I am trying to model count data in R that is apparently underdispersed (Dispersion Parameter ~ .40). This is probably why a glm
with family = poisson
or a negative binomial (glm.nb
) model are not significant. When I look at the descriptives of my data, I don't have the typical skew of count data and the residuals in my two experimental conditions are homogeneous, too.
So my questions are:
Do I even have to use special regression analyses for my count data, if my count data doesn't really behave like count data? I face non-normality sometimes (usually due to the kurtosis), but I used the percentile bootstrap method for comparing trimmed means (Wilcox, 2012) to account for non-normality. Can methods for count data be substituted by any robust method suggested by Wilcox and realized in the WRS package?

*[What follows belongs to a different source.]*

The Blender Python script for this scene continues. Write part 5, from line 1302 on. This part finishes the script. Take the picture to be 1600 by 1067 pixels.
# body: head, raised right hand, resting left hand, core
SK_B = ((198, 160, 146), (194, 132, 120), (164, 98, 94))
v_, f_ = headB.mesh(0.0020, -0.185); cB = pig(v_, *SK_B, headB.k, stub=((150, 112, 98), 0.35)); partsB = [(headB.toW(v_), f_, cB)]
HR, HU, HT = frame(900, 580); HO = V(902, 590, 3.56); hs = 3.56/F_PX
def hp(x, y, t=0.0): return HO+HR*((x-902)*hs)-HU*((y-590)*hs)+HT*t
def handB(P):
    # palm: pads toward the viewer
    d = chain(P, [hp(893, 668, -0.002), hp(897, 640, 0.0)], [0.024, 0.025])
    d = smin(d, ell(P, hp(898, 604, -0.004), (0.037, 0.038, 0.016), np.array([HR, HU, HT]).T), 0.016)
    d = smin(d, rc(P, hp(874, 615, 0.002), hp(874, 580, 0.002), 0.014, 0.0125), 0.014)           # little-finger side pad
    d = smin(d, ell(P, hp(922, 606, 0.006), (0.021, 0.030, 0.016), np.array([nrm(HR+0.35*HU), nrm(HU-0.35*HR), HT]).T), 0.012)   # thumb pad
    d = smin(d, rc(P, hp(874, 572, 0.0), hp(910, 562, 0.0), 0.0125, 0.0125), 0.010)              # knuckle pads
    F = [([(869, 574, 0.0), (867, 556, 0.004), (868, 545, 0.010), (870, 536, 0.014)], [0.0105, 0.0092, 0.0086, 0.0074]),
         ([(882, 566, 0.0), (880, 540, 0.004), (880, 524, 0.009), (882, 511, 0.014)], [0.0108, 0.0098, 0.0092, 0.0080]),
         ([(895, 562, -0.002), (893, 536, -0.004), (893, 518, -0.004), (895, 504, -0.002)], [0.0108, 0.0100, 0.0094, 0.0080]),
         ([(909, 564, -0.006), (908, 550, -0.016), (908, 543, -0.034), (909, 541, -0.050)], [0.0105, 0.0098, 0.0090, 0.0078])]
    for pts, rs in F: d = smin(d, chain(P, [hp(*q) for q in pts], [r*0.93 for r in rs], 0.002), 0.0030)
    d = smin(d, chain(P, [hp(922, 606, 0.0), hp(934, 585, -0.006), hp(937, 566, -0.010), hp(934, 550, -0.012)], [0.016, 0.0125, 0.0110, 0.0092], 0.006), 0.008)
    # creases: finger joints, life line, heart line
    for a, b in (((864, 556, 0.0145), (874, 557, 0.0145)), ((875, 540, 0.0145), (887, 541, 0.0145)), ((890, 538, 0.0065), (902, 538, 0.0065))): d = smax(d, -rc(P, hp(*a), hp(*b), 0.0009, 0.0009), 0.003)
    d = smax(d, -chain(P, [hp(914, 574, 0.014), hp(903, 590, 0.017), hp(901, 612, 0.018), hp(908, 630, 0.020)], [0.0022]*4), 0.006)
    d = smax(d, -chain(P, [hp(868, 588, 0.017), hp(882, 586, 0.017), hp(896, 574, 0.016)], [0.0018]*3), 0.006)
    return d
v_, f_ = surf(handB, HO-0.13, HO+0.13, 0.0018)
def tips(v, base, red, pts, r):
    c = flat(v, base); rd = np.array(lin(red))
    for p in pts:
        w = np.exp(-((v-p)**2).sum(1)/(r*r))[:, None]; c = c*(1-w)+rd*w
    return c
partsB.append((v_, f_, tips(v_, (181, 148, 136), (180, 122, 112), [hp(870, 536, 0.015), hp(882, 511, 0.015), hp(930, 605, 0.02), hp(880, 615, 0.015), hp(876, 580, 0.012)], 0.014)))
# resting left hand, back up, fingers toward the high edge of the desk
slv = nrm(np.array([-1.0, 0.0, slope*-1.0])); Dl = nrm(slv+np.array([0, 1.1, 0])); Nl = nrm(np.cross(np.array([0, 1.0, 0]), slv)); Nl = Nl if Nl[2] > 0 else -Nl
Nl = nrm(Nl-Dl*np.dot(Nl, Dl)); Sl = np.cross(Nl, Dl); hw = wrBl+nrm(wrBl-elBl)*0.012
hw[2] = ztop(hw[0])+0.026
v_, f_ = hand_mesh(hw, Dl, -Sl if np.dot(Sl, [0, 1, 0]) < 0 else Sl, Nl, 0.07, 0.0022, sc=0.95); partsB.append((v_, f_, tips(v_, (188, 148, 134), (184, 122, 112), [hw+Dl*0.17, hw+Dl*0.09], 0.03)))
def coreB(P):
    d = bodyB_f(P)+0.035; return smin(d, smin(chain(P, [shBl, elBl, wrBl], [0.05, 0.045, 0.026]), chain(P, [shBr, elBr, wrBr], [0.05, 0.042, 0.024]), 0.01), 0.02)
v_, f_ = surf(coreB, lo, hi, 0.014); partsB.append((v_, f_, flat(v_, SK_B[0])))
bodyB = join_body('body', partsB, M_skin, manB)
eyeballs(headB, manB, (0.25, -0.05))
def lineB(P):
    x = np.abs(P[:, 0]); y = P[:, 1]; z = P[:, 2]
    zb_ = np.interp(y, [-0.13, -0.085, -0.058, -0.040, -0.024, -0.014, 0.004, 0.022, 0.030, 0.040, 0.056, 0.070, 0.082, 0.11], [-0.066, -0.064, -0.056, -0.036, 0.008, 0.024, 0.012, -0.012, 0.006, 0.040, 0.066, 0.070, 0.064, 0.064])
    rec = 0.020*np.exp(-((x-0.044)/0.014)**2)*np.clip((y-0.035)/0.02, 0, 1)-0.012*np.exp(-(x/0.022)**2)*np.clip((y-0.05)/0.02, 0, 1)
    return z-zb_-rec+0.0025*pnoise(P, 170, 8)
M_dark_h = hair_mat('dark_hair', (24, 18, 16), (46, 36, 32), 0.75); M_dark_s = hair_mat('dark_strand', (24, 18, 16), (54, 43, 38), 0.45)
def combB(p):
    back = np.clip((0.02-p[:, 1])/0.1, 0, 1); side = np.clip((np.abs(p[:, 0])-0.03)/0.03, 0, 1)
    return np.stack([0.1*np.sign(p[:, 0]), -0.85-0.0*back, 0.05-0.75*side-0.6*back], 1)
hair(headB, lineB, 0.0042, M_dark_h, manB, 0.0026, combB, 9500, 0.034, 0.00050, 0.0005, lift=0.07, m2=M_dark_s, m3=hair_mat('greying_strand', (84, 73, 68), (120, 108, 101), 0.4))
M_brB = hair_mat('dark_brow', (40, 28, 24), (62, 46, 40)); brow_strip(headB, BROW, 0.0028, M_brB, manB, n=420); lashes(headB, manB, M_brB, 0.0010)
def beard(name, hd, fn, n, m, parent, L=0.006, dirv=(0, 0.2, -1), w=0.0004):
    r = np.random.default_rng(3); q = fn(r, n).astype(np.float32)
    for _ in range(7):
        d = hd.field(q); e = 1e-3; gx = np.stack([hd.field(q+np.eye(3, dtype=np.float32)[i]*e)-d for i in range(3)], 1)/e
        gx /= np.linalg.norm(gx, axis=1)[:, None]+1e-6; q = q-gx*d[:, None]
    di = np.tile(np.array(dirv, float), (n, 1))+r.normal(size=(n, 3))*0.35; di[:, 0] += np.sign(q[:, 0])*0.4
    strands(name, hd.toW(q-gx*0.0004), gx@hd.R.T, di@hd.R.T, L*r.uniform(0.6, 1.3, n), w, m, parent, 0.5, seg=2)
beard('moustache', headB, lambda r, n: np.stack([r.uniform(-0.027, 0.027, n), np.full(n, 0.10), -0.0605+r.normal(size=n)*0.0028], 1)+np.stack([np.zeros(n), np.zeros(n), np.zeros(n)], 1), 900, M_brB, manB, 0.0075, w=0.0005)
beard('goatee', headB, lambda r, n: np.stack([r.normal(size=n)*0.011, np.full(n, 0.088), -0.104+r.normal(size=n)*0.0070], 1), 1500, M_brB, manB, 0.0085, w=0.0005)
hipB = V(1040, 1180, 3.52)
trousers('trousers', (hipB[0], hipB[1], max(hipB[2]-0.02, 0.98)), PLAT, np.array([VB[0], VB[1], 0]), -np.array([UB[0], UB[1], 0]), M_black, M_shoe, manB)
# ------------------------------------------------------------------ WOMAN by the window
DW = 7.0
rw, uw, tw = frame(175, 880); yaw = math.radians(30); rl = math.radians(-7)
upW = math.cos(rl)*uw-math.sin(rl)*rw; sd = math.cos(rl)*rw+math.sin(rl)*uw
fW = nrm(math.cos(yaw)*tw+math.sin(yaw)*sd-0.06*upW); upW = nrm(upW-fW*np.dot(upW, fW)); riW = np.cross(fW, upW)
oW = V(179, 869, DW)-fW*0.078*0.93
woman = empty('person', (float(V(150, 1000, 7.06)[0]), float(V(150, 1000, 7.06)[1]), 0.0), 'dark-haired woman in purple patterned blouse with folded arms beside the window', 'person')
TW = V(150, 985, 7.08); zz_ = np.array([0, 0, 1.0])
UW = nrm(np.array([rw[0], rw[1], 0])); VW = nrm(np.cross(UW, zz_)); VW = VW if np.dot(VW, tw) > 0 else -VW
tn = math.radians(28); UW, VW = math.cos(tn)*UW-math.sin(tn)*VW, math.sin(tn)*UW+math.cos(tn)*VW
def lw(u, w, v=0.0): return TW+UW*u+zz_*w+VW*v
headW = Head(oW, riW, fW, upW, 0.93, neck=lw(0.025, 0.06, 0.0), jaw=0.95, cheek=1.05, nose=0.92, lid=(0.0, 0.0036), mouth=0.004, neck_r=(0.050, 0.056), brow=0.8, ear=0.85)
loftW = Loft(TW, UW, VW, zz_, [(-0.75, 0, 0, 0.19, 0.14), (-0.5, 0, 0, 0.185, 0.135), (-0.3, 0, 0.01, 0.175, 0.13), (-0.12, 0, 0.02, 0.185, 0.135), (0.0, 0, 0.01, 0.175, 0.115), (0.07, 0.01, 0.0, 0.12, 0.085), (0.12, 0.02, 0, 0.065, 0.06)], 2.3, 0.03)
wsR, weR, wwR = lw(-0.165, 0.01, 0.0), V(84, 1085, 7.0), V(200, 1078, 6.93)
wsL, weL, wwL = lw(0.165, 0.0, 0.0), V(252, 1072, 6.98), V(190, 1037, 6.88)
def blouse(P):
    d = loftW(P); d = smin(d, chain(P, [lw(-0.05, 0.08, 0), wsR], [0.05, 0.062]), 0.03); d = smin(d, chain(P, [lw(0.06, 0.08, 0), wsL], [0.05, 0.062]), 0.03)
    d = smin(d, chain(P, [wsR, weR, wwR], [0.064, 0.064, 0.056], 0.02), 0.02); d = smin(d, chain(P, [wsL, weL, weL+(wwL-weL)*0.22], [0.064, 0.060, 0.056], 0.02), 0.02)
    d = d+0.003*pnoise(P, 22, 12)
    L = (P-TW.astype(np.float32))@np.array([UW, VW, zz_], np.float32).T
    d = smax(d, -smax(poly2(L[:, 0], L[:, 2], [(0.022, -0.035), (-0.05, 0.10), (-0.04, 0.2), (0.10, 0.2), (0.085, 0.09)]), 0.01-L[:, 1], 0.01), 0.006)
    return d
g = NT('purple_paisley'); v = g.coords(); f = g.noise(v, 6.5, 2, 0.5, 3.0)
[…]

If I have to use regression analyses for count data, how do I account for the under-dispersion? The Poisson and the negative binomial distribution assume a higher dispersion, so that shouldn't be appropriate, right? I was thinking about applying the quasi-Poisson distribution, but that's usually recommended for over-dispersion. I read about beta-binomial models which seem to be able to account for over- as well as underdispersion are availabe in the
VGAM
package of R. The authors however seem to recommend a tilded Poisson distribution, but I can't find it in the package.
Can anyone recommend a procedure for underdispersed data and maybe provide some example R code for it?